Le Passe Muraille

Au jardin de Lucien Suel

«Une cuillère pour la vie, une pour la mort»…

par Claire Julier

Sur la couverture, en bas à droite, une brouette simplement posée. Quoi de plus banal, même si, d’après mes souvenirs scolaires, elle a été inventée par Blaise Pascal.

Une fourche, une bêche.Le jardinier n’est pas là. Absent déjà; présent encore à cause du tas d’herbe verte qui n’a pas eu le temps de sécher et qui sent bon la terre, l’humidité, la brume, le mal aux reins, le crottin de cheval, les trous creusés par les taupes.

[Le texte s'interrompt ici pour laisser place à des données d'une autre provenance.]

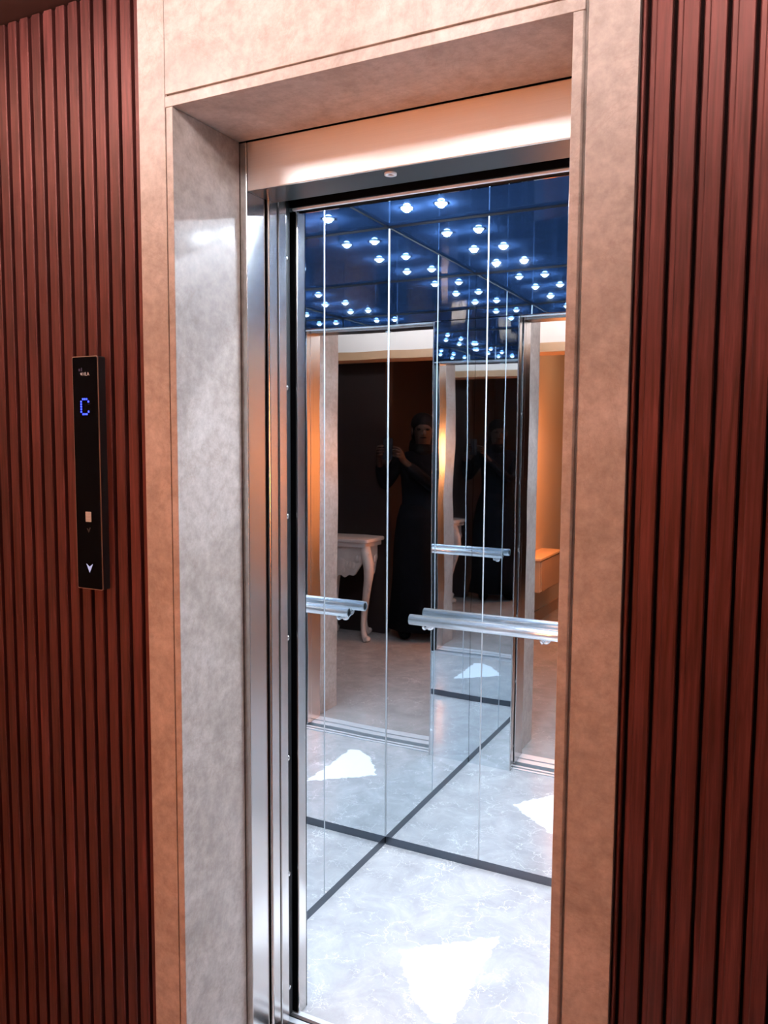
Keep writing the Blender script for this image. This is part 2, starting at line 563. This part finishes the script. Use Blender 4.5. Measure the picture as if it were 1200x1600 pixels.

Au-dessus, il y a le ciel, «la course des nuages ventrus, l’inclinaison des branches supérieures.» Sillon après sillon, l’homme enfonce, soulève, retourne, enfonce, soulève, retourne; gestes du quotidien, travail répétitif, de la gauche vers la droite, jusqu’à ce que le corps fatigue ou qu’il rompe, jusqu’à ce que la sueur, glacée, inonde le visage, jusqu’à ce que le cœur prenne le rythme de la défaillance.

Le jardinier a reconnu la mort. Il l’attend, immobile, bras en croix. «Les images diapos photos couleurs ou noirs et blancs courts métrages muets ou parlants» défilent, les images de sa vie. Rien que de la vie, un chant à la vie!

Un corps est couché au milieu du végétal, bloqué; une partie de l’homme tout à l’heure au travail se délite. L’autre revoit les pages vécues en désordre. Le gisant se raconte en employant le «tu» parce qu’il rend encore plus proche le récit de l’intime et l’amitié qu’on lui prête, parce qu’il accentue le lien entre soi et soi.

Bûches fendues, bruit d’une cannette qu’on décapsule, trompettes de Louis Armstrong ou de Miles Davis, parfums de fleurs du jardin au soleil, souvenirs de pays lointains, d’enfance, visages aimés de femme, mère, enfant et lui petit garçon, amant, père, «une cuillère pour papa une cuillère pour maman une cuillère pour le chien une cuillère pour le chat une cuillère pour la vie une cuillère pour la mort.»

Lucien Suel sème des mots à la volée, les enfouit dans le sol sarclé, bine, veille à leur floraison; il les fait rouler sous sa plume, les respire, les déguste comme un fruit non traité. Et c’est beau comme un matin de printemps, avant que l’hiver n’arrive.

C.J.

Lucien Suel, Mort d’un jardinier, La Table Ronde, 170p.